Se você escutar o primeiro disco solo de Caxtrinho do começo ao fim, e ainda assim não conseguir entender o que é racismo em praticamente todas as suas manifestações…. Bom, ouça de novo. E de novo. Nas letras do álbum, o preconceito é um monstro nada discreto que surge em distâncias geográficas, nas (poucas) opções de diversão, nos problemas de transporte, na praia bem longe de casa, na cara feia de quem precisa lidar com você fora do lugar onde você mora. Na apropriação cultural nossa de cada dia.

Musicalmente, Queda livre é torto – e isso é um elogio. Daria para colocá-lo na gaveta dos retropicalismos, mas calma: tudo soa como se Luiz Melodia e Jards Macalé decidissem aderir à no wave, mas para responder aos discos de Lydia Lunch e James Chance, fizessem um disco brasileiro por opção, trevoso por raiz e psicodélico por vocação. Há um samba-blues de peso no álbum, Papagaio, um tema instrumental cubano-brasileiro, Vó Jura, e um samba curto, mais próximo do formal, que curiosamente se chama Samba errado. Mas no geral é um disco para ser ouvido como quem vê um filme cheio de cenas rápidas, cortes bruscos e sangue escorrendo.

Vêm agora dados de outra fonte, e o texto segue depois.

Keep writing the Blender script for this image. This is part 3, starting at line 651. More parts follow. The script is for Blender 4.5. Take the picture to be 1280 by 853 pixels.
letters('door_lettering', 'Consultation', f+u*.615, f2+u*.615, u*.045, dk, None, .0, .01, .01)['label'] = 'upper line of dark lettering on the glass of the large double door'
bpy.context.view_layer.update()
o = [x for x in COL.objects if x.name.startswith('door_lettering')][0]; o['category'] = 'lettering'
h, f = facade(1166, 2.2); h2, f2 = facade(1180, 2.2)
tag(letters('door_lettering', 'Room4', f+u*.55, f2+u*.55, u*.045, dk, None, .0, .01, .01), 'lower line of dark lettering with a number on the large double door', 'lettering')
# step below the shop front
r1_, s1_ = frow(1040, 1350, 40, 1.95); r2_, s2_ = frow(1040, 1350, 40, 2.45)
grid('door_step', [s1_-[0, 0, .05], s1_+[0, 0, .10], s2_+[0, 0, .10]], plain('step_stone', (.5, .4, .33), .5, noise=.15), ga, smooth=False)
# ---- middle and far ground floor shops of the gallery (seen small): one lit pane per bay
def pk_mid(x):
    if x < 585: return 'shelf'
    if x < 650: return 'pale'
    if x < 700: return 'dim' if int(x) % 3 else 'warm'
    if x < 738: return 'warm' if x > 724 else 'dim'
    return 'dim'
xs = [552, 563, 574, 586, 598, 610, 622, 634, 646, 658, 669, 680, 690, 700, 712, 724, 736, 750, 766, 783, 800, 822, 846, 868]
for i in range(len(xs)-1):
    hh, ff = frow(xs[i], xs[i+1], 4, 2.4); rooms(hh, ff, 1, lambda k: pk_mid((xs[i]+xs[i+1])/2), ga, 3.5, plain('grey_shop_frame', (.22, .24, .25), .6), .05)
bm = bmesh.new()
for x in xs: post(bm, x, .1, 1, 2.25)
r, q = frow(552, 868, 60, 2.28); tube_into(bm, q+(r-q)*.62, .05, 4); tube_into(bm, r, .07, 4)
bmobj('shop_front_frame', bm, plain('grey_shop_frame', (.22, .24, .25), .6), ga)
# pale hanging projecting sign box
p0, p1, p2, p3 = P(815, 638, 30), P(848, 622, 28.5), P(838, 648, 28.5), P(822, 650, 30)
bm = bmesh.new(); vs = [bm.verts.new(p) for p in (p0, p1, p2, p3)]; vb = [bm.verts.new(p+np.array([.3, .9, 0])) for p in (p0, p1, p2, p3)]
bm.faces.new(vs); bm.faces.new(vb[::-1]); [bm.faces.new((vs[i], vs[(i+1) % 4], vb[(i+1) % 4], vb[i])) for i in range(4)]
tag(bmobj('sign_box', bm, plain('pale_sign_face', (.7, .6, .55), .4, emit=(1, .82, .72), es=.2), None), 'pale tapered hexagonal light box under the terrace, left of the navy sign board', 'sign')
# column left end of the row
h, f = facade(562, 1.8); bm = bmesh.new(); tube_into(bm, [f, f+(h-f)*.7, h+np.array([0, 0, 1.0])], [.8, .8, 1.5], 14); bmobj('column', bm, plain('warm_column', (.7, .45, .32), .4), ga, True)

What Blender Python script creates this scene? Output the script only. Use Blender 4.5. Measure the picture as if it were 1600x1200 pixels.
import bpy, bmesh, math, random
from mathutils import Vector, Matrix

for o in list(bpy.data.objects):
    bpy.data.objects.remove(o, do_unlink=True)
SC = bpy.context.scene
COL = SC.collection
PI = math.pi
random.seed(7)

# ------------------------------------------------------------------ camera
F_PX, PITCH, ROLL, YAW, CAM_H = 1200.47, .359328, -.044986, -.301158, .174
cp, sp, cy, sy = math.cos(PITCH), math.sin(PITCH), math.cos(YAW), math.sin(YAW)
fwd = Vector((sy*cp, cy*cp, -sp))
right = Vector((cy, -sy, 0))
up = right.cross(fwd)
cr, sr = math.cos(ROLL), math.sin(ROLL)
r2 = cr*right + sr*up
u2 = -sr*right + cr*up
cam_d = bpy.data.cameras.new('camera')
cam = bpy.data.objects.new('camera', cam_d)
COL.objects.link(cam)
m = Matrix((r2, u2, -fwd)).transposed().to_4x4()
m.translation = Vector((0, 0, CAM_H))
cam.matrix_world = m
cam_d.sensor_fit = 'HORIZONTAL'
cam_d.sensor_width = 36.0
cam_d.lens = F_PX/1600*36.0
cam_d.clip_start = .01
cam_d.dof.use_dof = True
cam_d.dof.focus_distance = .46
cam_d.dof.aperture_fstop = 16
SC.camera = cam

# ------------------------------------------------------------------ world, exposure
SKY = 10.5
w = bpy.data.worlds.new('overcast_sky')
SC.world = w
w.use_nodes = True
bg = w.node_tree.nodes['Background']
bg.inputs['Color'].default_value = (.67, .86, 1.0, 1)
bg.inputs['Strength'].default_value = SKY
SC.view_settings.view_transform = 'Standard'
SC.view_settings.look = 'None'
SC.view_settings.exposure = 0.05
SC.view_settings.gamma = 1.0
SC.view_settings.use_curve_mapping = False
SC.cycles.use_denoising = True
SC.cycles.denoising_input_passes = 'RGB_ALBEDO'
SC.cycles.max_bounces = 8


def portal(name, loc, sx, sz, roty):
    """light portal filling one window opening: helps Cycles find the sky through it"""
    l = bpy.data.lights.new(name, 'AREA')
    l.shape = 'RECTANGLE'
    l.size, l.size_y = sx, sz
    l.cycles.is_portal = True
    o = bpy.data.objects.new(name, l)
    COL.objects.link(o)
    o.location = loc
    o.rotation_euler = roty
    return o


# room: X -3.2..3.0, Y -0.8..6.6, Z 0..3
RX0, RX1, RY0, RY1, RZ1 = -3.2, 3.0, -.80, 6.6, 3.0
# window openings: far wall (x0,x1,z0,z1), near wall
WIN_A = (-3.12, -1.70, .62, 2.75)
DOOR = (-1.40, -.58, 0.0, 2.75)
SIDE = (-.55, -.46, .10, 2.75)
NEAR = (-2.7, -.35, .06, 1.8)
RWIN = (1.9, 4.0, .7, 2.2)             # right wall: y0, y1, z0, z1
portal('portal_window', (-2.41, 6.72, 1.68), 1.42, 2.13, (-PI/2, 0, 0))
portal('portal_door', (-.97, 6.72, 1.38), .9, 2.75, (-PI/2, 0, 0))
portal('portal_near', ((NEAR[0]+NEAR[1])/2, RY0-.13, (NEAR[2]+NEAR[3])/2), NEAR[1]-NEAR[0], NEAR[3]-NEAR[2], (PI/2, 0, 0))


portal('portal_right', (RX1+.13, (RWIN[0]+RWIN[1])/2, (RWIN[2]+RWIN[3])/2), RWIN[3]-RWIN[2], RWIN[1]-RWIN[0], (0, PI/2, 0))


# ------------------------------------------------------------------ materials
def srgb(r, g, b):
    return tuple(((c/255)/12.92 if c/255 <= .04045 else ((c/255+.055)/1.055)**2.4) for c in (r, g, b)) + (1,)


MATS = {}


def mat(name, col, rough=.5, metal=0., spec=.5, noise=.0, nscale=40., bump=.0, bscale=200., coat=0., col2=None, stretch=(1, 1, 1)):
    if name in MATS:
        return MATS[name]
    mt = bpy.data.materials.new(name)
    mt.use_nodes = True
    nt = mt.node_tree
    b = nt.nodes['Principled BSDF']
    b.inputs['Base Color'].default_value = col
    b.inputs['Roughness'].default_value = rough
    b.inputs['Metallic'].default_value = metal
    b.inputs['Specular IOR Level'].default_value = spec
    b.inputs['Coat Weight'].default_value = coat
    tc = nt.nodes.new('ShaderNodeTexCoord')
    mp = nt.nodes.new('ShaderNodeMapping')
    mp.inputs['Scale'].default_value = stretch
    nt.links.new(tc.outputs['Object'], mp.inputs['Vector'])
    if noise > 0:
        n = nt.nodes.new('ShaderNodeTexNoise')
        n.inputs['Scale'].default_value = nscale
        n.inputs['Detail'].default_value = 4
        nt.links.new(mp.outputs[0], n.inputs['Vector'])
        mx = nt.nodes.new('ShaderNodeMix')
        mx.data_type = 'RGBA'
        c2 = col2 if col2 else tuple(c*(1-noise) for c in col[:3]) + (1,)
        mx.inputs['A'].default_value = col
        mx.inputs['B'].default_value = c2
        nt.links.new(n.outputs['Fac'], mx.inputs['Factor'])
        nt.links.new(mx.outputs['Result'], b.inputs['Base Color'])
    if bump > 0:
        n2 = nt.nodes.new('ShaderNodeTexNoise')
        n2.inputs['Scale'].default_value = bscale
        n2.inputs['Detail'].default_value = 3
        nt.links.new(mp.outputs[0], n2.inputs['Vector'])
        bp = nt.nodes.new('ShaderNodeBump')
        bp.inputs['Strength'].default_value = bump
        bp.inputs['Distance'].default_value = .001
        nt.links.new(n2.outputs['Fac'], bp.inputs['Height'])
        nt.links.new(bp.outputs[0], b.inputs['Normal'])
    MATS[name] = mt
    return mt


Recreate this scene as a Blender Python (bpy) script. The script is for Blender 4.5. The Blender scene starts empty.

O material é direto e reto como um soco, um recado para quem ainda não entendeu que a realidade pode ser bastante cruel, dependendo do primeiro cenário que você observa pela janela quando acorda. É o que rola no passeio nada feliz de Cria de Bel, na verdade de Branca de trança (“se subir o morro vai dar pressão/as pretas não vão entender legal, não”), na branquitude esfregada na cara de Brankkos (“tênis de marca/bochecha rosa/Santa Cecilia/férias no Leblon/blusa de banda/carne na mesa/match no Tinder”).

O final é para ouvir várias vezes: Rolé na B2, música aterradora, em que cuícas fantasmagóricas e efeitos dividem espaço com o relato de Caxtrinho sobre um estranho momento de respiro, cujo roteiro passa pela Avenida B2, em Duque de Caxias. Desastre na pista é um samba lisérgico para esses tempos de Ferraris usadas como se fossem armas (“chamava pista de meu bem/alto, corria bem/mas pista não é de ninguém”). Queda livre é um disco que tira o sono de quem não dorme o sono dos justos.